Du Pré estaba tan abducida por la poderosa personalidad de Barenboim (igual se podría decir a la inversa) que incluso se convirtió al judaísmo. “Esos días tocaron por todo Israel. A veces dos conciertos al día, en kibutzs, campamentos del ejército, salas de concierto y escenarios improvisados al aire libre. Lo hicieron en Tel Aviv, Haifa, Beersheva y Jerusalén”, rememora Arambarri, autora también de la biografía de Ataúlfo Argenta. Algunos conciertos los dieron con la Orquesta Filarmónica de Israel, una agrupación intrínsecamente ligada a la fundación del pequeño Estado hebreo en tierra palestina. Queda patente en la novela, articulada mediante algunos personajes ficticios (periodistas, espías, músicos). En su primera parte, que compendia el proceso que desembocó en el alumbramiento de Israel –traiciones y engaños a los árabes incluidas, léase Tratado Sikes-Picott-, evoca el acto de su proclamación, el 14 de mayo de 1948, tras la votación favorable en la Asamblea de la ONU. Ben Gurion sólo invitó a doscientas personas. Conservó el secreto del lugar (auditorio del Museo de Tel Aviv) y la hora con el mayor celo posible para evitar el boicot de los árabes, que ya afilaban el hacha de guerra. Pero a ese selecto grupo sumó los cincuenta integrantes de la Filarmónica de Palestina que, tras la ceremonia, en la que interpretaron el himno israelí (Hatikva), pasó a llamarse la Filarmónica de Israel.

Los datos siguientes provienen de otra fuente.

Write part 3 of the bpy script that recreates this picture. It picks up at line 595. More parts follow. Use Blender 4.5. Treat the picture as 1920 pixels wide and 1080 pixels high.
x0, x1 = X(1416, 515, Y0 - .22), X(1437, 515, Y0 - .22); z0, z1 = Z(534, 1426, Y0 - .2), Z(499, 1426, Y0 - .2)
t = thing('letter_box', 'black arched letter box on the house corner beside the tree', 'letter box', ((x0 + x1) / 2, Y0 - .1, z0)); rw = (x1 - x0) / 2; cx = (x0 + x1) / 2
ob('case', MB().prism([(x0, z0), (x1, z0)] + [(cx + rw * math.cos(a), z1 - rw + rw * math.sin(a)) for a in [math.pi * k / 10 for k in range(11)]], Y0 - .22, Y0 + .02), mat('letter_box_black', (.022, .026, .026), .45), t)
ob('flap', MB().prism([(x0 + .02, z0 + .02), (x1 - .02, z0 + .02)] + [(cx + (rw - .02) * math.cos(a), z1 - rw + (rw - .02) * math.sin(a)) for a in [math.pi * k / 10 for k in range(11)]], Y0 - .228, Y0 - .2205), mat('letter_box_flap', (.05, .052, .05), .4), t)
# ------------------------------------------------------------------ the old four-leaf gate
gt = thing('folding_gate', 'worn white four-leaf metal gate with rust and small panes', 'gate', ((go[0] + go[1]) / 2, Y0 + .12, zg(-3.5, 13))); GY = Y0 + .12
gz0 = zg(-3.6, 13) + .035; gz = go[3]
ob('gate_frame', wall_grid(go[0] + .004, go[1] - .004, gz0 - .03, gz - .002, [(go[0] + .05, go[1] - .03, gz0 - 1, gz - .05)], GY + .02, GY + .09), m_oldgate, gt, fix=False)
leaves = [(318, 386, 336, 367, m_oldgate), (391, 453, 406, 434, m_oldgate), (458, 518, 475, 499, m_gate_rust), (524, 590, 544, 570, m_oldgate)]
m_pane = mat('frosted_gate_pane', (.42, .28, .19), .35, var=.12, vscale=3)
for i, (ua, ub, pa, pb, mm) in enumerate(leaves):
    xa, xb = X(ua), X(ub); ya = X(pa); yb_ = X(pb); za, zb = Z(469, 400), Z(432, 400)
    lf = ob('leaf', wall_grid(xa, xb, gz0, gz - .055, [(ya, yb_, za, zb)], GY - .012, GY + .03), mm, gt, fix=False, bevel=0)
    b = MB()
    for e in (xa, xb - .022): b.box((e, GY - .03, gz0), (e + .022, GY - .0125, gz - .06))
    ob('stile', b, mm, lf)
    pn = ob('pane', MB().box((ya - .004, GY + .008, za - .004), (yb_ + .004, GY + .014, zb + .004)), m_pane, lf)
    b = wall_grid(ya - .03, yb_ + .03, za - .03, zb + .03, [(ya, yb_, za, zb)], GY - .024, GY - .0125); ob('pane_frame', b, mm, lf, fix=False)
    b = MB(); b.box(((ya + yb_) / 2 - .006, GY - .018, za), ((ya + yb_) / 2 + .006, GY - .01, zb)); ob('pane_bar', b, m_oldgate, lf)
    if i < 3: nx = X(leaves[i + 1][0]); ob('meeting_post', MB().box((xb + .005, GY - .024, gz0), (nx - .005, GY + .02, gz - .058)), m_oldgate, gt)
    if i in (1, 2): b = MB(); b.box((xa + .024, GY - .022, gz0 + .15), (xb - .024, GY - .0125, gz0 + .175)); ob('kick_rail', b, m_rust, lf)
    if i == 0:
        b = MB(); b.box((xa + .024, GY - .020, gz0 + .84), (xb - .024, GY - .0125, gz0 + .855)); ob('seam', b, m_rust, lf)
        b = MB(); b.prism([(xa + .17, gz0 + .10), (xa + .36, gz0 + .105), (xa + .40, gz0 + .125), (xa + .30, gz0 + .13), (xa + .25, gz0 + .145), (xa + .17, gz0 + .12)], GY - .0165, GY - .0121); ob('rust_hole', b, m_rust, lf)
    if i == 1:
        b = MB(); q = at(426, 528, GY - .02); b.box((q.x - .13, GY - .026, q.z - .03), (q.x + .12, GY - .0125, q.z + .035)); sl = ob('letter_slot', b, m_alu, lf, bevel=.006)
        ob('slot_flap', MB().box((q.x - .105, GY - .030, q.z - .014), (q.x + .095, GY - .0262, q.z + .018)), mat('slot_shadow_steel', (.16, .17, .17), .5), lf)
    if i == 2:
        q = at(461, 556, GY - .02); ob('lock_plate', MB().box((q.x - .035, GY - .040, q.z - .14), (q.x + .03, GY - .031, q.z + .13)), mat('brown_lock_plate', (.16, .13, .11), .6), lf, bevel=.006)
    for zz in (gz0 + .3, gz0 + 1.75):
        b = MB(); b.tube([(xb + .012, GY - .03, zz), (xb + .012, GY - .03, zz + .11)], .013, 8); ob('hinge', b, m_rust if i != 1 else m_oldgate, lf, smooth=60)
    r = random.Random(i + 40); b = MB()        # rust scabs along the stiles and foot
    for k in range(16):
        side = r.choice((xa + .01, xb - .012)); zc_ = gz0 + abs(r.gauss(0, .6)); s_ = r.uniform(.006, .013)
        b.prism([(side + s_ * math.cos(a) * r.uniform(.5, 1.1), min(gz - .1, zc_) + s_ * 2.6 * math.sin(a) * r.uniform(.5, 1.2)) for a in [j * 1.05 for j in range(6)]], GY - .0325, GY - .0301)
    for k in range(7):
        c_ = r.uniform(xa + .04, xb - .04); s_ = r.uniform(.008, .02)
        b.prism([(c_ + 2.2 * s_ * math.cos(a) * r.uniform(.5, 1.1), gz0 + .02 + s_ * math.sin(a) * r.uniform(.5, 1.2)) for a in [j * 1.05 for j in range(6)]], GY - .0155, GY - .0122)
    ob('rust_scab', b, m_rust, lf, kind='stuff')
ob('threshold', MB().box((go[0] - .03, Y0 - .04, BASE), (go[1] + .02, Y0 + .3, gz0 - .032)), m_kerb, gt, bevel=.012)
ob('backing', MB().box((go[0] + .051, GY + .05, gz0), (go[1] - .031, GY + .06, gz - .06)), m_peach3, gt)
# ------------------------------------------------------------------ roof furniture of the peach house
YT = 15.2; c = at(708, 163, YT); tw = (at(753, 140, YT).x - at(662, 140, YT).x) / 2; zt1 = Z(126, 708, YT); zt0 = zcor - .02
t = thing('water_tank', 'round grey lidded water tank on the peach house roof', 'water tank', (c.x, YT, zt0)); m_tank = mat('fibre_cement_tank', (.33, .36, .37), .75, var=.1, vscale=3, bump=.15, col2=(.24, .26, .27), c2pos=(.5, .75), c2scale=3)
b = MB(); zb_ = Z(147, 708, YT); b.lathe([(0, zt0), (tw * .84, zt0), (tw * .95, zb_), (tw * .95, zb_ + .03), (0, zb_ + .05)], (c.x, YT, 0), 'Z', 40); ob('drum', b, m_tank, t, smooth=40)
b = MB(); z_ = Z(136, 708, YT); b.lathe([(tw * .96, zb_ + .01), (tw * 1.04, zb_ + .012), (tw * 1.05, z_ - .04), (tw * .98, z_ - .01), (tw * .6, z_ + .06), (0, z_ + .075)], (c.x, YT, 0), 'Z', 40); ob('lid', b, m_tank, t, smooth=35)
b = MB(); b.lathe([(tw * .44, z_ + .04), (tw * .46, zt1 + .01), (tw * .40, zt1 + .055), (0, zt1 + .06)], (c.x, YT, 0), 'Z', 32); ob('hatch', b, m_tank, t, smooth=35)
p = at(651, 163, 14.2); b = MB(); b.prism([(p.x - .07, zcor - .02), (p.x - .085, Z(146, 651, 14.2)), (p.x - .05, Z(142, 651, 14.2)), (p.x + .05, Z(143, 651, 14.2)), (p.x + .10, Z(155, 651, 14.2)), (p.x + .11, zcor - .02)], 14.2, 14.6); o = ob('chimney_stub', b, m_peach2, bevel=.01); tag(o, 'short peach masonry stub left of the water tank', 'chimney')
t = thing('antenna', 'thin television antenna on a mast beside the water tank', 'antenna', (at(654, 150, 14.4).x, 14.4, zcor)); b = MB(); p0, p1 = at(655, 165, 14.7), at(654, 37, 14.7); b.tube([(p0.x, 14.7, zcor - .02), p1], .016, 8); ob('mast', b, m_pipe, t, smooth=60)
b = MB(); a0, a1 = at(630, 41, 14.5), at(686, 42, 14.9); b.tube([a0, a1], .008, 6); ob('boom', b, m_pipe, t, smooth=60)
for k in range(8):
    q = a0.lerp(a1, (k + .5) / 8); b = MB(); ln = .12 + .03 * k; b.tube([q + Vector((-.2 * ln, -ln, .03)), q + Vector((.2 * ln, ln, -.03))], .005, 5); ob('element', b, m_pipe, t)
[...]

Músicos de la Filarmónica de Israel en el Sinaí durante la Guerra de los Seís Días. Foto: Filarmónica de Israel.

“La formación original la había amalgamado el violinista judío polaco Bronislaw Huberman. Sus primeros miembros eran sobre todo alemanes y polacos llegados a la tierra prometida escapando de pogromos y persecuciones. Lo curioso es que todo ellos tenían a Wagner muy interiorizado”, continúa Arambarri. Luego el autor de Tristán e Isolda acabaría proscrito en Israel, por sus inclinaciones antisemitas. Sería Barenboim –inconformista siempre- el que lo devolvió a la esfera pública, gesto que le valió el anatema de persona non grata en Israel. Lo habían intentado anteriormente otros maestros, incluido Zubin Mehta, su ‘hermano mayor’,  que vio arruinado su empeño de acometer el Preludio de Tristán por un acomodador, superviviente de los campos nazis: este salió al escenario, se abrió la camisa y mostró las cicatrices de su periodo en el infierno. El viceministró israelí declaró: “Mehta debe volver a la India”. La repuesta de la gerencia de la Filarmónica de Israel fue nombrarle director vitalicio.  

Barenboim, decíamos, consiguió colarlo en una velada ya en el tramo postrero de los bises. Avisó a la concurrencia antes de alzar la batuta. “Algunos se marcharon, veinte, treinta, quizá cincuenta. Otros lo increparon. Una parte del auditorio reaccionó con entusiasmos. Otros con insultos: ‘¡Vete a tu casa! Esa es la música de los campos de concentración’. Pero la mayoría aplaudió con fuerza y hasta arrojaron flores”, evoca Arambarri.  Por entonces (2001), Baremboim, que también había estado en el Yom Kippur y en la primera Guerra del Golfo, andaba muy desengañado con el afán de ocupar territorios de los dirigentes israelíes. Algo que les espetó en su cara cuando recogió el Premio Wolf, el más prestigioso de Israel, liando otra buena trifulca. Baremboim les recordó que en la declaración de independencia los padres fundadores hicieron constar expresamente el compromiso de “buscar la paz y las buenas relaciones con todos los Estados y pueblos vecinos”.

Él no ha parado de trabajar para que esa intención programática no acabara en papel mojado. La iniciativa más importante en este sentido fue la creación de la West-Eastern Divan Orchestra junto al intelectual palestino Edward Said. Nació para celebrar la capitalidad cultural de Weimar en 1999 pero la alianza de músicos israelíes y países árabes cuajó. “Lo que deseábamos era crear soluciones humanas en vista de soluciones políticas”, explicaba el hiperactivo director. A la formación se incorporaron bastantes músicos españoles. No en vano, tuvo su sede durante algunos años en Pilas, Sevilla, gracias a los buenos oficios de Bernardino León, especializado en Oriente Medio. Este diplomático consiguió el milagro de tocar en Ramala, otorgando pasaporte a todos sus componentes. Los israelíes estuvieron todo el tiempo escoltados pero pudieron participar en el acontecimiento. Fue otro hito inolvidable. La tercera parte de la novela se centra en este proyecto, radicado hoy día en Berlín, donde ha encontrado una mayor seguridad financiera (otra oportunidad perdida de la cultura en España). La música como redención de realidades opresivas. Enemigos conociéndose y colaborando. Incluso enamorándose. Esa es su grandeza. Arambarri la describe a la perfección cuando narra el efecto de los conciertos durante el Yom Kippur: “Para algunos, la música era la manera de olvidar, para otros, un momento de esperanza que les evitaba pensar en la noche siguiente y el dramático sonido de las alarmas aéreas”.